High levels of demand for UK visas from Iran
The Home Office had the following to say: “We are currently experiencing high levels of demand from UK visa applicants in Iran.”
Meanwhile, the MP for Inverness, Nairn, Badenoch and Strathspey, Drew Hendry is set to meet Goodwill week beginning the 23 January regarding two constituency cases.
Hendry said: “These are the cases of the Zielsdorf family and Scott Johnson. The Zielsdorf family had their UK visa extension rejected, despite having invested their life savings in a lifeline shop in the Highland village of Laggan.”
“Meanwhile, Mr Johnson is a US citizen who married a Scot, with whom he has a Scottish-born daughter. The Home Office has seen it fit to refuse his leave to remain application to stay in the Highlands.”

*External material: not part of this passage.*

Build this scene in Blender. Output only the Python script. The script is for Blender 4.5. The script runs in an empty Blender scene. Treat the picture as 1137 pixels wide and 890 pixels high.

It’s understood that Mr Johnson’s case went before a UK immigration tribunal in Glasgow on 12 December, 2016, where he was informed that a decision would be determined within 14 days. The two week deadline has since passed, and Mr Johnson has received no response from the tribunal.
Drew Hendry said: “The way Mr Johnson has been treated is an absolute disgrace. We have continuously said that the system doesn’t work and there is no better illustration than people being left in limbo like this.”
UK visa extension cases left unresolved
In Inverness, US citizens Russell and Ellen Felber’s future in the UK is also uncertain after their UK visa extension was rejected following changes to immigration rules. The couple, who are from New York, have invested close to £400,000 to transform the Torridon Guest House - in the centre of Inverness – into an award-winning establishment. Presumably this was under the Tier 1 Entrepreneur visa case. The refusal rate is very high for this UK visa category.
Just seven days before Christmas, the Home Office cruelly gave them 30 days’ notice to leave the UK.